Recently, several psychologists, perhaps most notably Jonathan Haidt and his collaborators, have emphasized the connection between disgust and moral condemnation. Inducing disgust -- whether by hypnosis, rubbish, or fart spray -- tends to increase the severity of people's moral condemnation. Positive odors have an effect, too: Evidently, shopping-mall passersby are more likely to agree to break a dollar when approached near a pleasant-smelling bakery than when approached near a neutral-smelling store. Joshua Greene's work suggests that people have swift emotional reactions to hypothetical scenarios like smothering a noisy baby to save a roomful of hiding people, and that these emotional reactions drive moral judgments which are then clothed in reasons post-hoc. Similarly, perhaps, we find sex with a frozen chicken revolting and so morally condemn it, even if we can find no rational basis for that condemnation.
Now one possible interpretation of such results is that we have a moral module whose outputs are influenced by factors like odor and the cuteness of babies. After all, moral judgments, according to most philosophers and moral psychologists, are one thing and aesthetic judgments are another, even if the one affects the other. Philosophers have long recognized several different and distinct types of norms: moral norms, aesthetic norms, prudential norms, and epistemic norms, for example.

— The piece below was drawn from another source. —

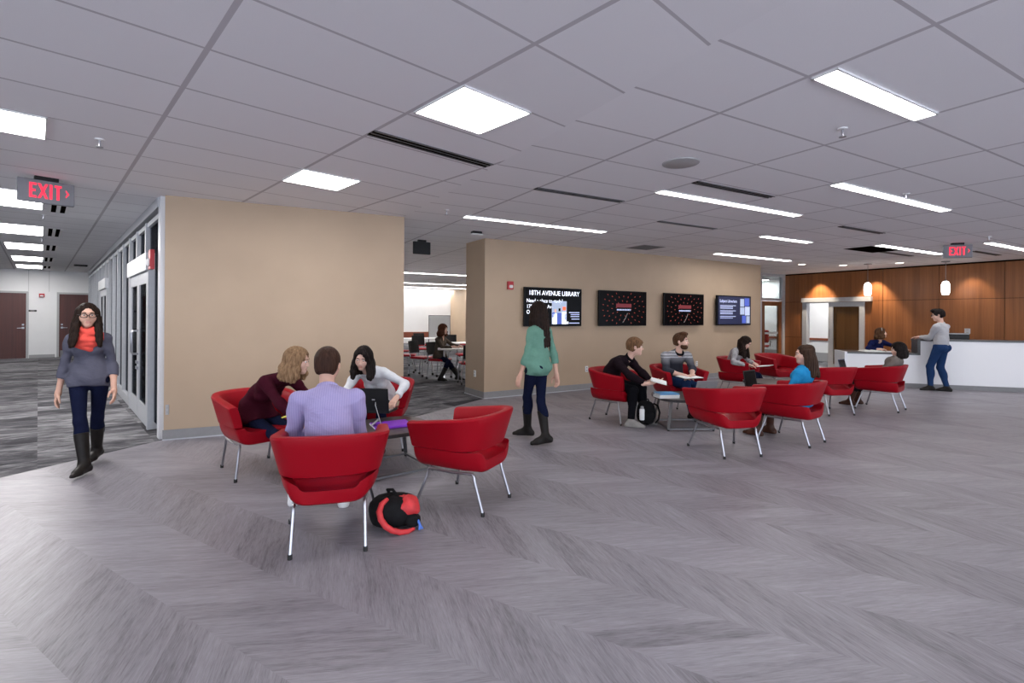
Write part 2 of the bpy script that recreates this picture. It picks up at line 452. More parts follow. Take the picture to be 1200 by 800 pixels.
# hall partition of aluminium and glass
g = struct(thing('window_1', '', '')); del g['label']; del g['category']
mb = MB(); W_GL.box(mb, .12, W_GL.L, 2.78, 2.9, -.06, .05); W_GL.box(mb, .12, W_GL.L, 2.66, 2.72, -.05, .03); W_GL.box(mb, 2.95, 7.1, 0, .14, -.05, .05); W_GL.box(mb, 9.2, W_GL.L, 0, .14, -.05, .05)
mb.build('rail', 'alu', g)
for t in (1.14, 2.08, 3.02, 3.98, 4.95, 5.9, 6.85, 7.8, 8.75, 9.7, 10.65, 11.6, 12.55, 13.5, 14.45):
    mb = MB(); z0 = 2.2 if t < 2.6 or 7.0 < t < 9.0 else 0
    W_GL.box(mb, t - .035, t + .035, z0, 2.72, -.05, .05); mb.build('mullion', 'alu', g)
mb = MB(); W_GL.box(mb, .0, .16, 0, 2.9, -.10, .035); mb.build('jamb', 'beige' if False else 'alu_white', g)
mb = MB(); W_GL.box(mb, .16, W_GL.L, .1, 2.7, -.012, -.002); mb.build('pane', 'glass_dark', g)
def glass_door(name, s0, s1, n):
    d = struct(thing(name, '', '')); del d['label']; del d['category']
    mb = MB(); W_GL.box(mb, s0 - .12, s1 + .12, 2.06, 2.28, .0, .10); mb.build('header', 'alu_white', d)
    mb = MB(); W_GL.box(mb, s0 - .10, s0, 0, 2.06, -.05, .07); W_GL.box(mb, s1, s1 + .10, 0, 2.06, -.05, .07); mb.build('door_frame', 'alu', d)
    w = (s1 - s0) / n
    for k in range(n):
        a, b = s0 + k * w + .01, s0 + (k + 1) * w - .01
        mb = MB(); o0, o1 = .02, .065
        W_GL.box(mb, a, a + .10, .02, 2.05, o0, o1); W_GL.box(mb, b - .10, b, .02, 2.05, o0, o1); W_GL.box(mb, a + .1, b - .1, .02, .27, o0, o1); W_GL.box(mb, a + .1, b - .1, 1.90, 2.05, o0, o1)
        lf = mb.build('door_leaf', 'alu', d)
        mb = MB(); W_GL.box(mb, a + .1, b - .1, .27, 1.90, .038, .048); mb.build('pane', 'glass_dark', lf)
        hs = b - .05 if k == 0 else a + .05
        pth = [W_GL.p(hs, .92, .065), W_GL.p(hs, .92, .12), W_GL.p(hs, .95, .14), W_GL.p(hs, 1.22, .14), W_GL.p(hs, 1.25, .12), W_GL.p(hs, 1.25, .065)]
        MB().tube(pth, .013).build('handle', 'chrome', lf, True)
        mb = MB()
        for z in (.80, .72): W_GL.box(mb, hs - .02, hs + .02, z - .02, z + .02, .065, .085)
        mb.build('lock', 'chrome', lf)
glass_door('door_3', .78, 2.62, 2); glass_door('door_4', 7.15, 8.98, 2)

# wooden doors at the end of the hall
def hall_door(name, r0, r1, hinge, kick):
    d = struct(thing(name, '', '')); del d['label']; del d['category']
    a, b = r0 + 5, r1 + 5
    mb = MB(); W_END.box(mb, a - .06, a, 0, 2.19, 0, .05); W_END.box(mb, b, b + .06, 0, 2.19, 0, .05); W_END.box(mb, a, b, 2.13, 2.19, 0, .05); mb.build('door_frame', 'frame', d)
    mb = MB(); W_END.box(mb, a, b, .01, 2.13, 0., .02)
    q = Matrix.Rotation(-W_END.rz, 4, 'Z'); mb.v = [tuple(q @ (Vector(p) - W_END.a)) for p in mb.v]
    lf = mb.build('door_leaf', 'wood_door', d, loc=W_END.a, rz=W_END.rz)
    if kick:
        mb = MB(); W_END.box(mb, a + .03, b - .03, .02, .23, .02, .024); mb.build('kick_plate', 'steel', d)
    hs = b - .07 if hinge == 0 else a + .07
    mb = MB(); mb.tube([W_END.p(hs, 1.0, .02), W_END.p(hs, 1.0, .075), W_END.p(hs - .14 * (1 if hinge == 0 else -1), .995, .075)], .011); W_END.box(mb, hs - .025, hs + .025, 1.08, 1.13, .02, .035); W_END.box(mb, hs - .03, hs + .03, .97, 1.03, .02, .03)
    mb.build('handle', 'chrome', d)
hall_door('door_1', -1.15, -.24, 0, False); hall_door('door_2', .56, 1.47, 1, True)
mb = MB()
for r_ in (-.185 + 5, .50 + 5 - .19): W_END.box(mb, r_ - .004, r_ + .004, 2.2, 2.9, 0, .003)
struct(mb.build('trim_1', 'grey'))

# storefront beside the wood wall
g = struct(thing('window_2', '', '')); del g['label']; del g['category']
L = 3.0
mb = MB(); W_SF.box(mb, L - .13, L, 0, H_CEIL, -.06, .06); W_SF.box(mb, L - 1.25, L - .13, 2.03, 2.12, -.05, .05); W_SF.box(mb, 0, L - .13, 2.82, H_CEIL, -.05, .05); W_SF.box(mb, 0, .1, 0, H_CEIL, -.05, .05); W_SF.box(mb, L - 1.3, L - 1.2, 0, H_CEIL, -.05, .05)
mb.build('window_frame', 'alu', g)
mb = MB(); W_SF.box(mb, .1, L - .13, 2.12, 2.82, -.006, .006); W_SF.box(mb, .1, L - 1.3, .1, 2.12, -.006, .006); mb.build('pane', 'glass', g)
d = struct(thing('door_5', '', '')); del d['label']; del d['category']
mb = MB(); a, b = L - 1.19, L - .14
for s0_, s1_, z0, z1 in ((a, a + .16, .02, 2.02), (b - .16, b, .02, 2.02), (a + .16, b - .16, 1.88, 2.02), (a + .16, b - .16, .02, .28)): W_SF.box(mb, s0_, s1_, z0, z1, -.03, .03)
mb.v = [tuple(Matrix.Rotation(-W_SF.rz, 4, 'Z') @ (Vector(p) - W_SF.a)) for p in mb.v]
mb.build('door_leaf', 'wood', d, loc=W_SF.a, rz=W_SF.rz)
mb = MB(); W_SF.box(mb, a + .16, b - .16, .28, 1.88, -.005, .005); mb.build('pane', 'glass', d)
mb = MB(); W_SF.box(mb, a + .16, b - .16, .98, 1.04, -.012, .012); mb.build('push_bar', 'alu', d)
# office rooms behind it and behind the sliding door
n2 = Vector((.847, .531, 0)); e2 = W_WOOD.e
q0 = W_WOOD.a + n2 * 2.2
encl('wall_office', tuple((q0 - e2 * 9)[:2]), tuple((q0 + e2 * 4)[:2]), 'white_wall')
encl('wall_office_back', (4.8, 20.9), (12.9, 25.6), 'white_wall')
wfo = WF(tuple((q0 - e2 * 9)[:2]), tuple((q0 + e2 * 4)[:2]))
mb = MB(); wfo.box(mb, 0, 13, .72, .80, 0, .03); struct(mb.build('trim_2', 'wood_rail'))
mb = MB(); wfo.box(mb, 0, 13, 0, .30, 0, .015); struct(mb.build('baseboard_office', 'grey'))
encl('wall_office_end', tuple((W_WOOD.p(3.2, 0, -.17))[:2]), tuple((W_WOOD.p(3.2, 0, -2.2))[:2]), 'white_wall')

# sliding glass door hung in front of the panelling
d = struct(thing('door_6', '', '')); del d['label']; del d['category']
mb = MB(); W_WOOD.box(mb, .62, 2.54, 1.985, 2.115, .0, .10); mb.build('header', 'alu', d)
mb = MB(); W_WOOD.box(mb, .62, .75, 0, 1.985, -.15, .035); W_WOOD.box(mb, .75, 1.42, 1.96, 2.02, -.15, -.02); mb.build('door_frame', 'alu', d)
mb = MB(); a, b = 1.40, 2.36
for s0_, s1_, z0, z1 in ((a, a + .13, .02, 1.975), (b - .13, b, .02, 1.975), (a + .13, b - .13, 1.84, 1.975), (a + .13, b - .13, .02, .13)): W_WOOD.box(mb, s0_, s1_, z0, z1, .02, .06)
lf = mb.build('door_leaf', 'alu', d)
mb = MB(); W_WOOD.box(mb, a + .13, b - .13, .13, 1.84, .035, .045); mb.build('pane', 'glass', lf)
mb = MB(); mb.tube([W_WOOD.p(a + .06, .92, .06), W_WOOD.p(a + .06, .92, .11), W_WOOD.p(a + .06, 1.16, .11), W_WOOD.p(a + .06, 1.16, .06)], .012); mb.build('handle', 'chrome', lf, True)
tag(wfo.box(MB(), 9.86, 9.98, 1.06, 1.15, 0., .03).build('thermostat', 'grey'), 'small grey thermostat on white wall seen through the sliding door opening', 'thermostat')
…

Sometimes it is held that these different norms constrain each other in some way: For example, perhaps the immoral can never truly be beautiful or in one's self-interest, or maybe there's a moral obligation to be epistemically rational. But even if one norm is in the end completely subsumed by another, wherever there is a multiplicity of norm-types, philosophers generally treat those norms as sharply conceptually distinct.
Another possibility, though, it seems to me, is that norms mush together, not just causally (with aesthetic judgments affecting moral judgments, as a matter of psychological fact) and not just via philosophically-discovered putative contingencies (e.g., the immoral is never beautiful), but into a blurry mess where the existence of a normative judgment, maybe even a normative fact, is clear but in which the type of normativity is not best conceptualized in terms of distinct categories. This is not just the ordinary claim that normative judgments can be multi-faceted. "Facets" are by nature sharply distinct. Someone who holds to the sharp distinctness of different types of normativity might still accept, presumably will accept, that a normative judgment might have more than one dimension, e.g., an epistemic and a moral dimension. Racism might be, for example, epistemically irrational and immoral and ugly, with each of these facts a distinct facet of its counternormativity. My thought, however, is that many of our normative judgments, and perhaps also many normative facts, might not be as sharply structured as that.
Consider, for example, the following strip from Calvin and Hobbes:
(Calvin's father answers the phone at work. Calvin says, "It surrrrre is nice outside! Climb a tree! Goof off!". In the last panel Calvin says to Hobbes, "Dad harasses me with his values, so I harass him with mine.")
Is Calvin urging a certain set of moral values on his father? Or is it rather that Calvin sees prudential value in climbing trees and hopes to win his father over to a similar prudential evaluation? Or is this something more like an aesthetic worldview of Calvin's? Psychologically, I don't know that there needs to be some particular mix, in Calvin, of moral or prudential or aesthetic dimensions to his normative judgment. Need there be a fine-grained fact of the matter? Furthermore, let's suppose that Calvin is right and his father should climb a tree and goof off. What kind of "should" or blend of shouldishness is at issue? Need it be the case that the normativity is X% moral and Y% prudential? Or prudential rather than moral? Or definitely both but for distinct (if possibly overlapping) metaphysical reasons?
My core thought is this: The psychology of normativity might be a mushy mess of attractions and repulsions, of pro and con attitudes, not well characterized by sharp distinctions between the philosophers' several types of normativity. And to the extent that real normative facts are grounded in such psychological facts, they might inherit this mushiness.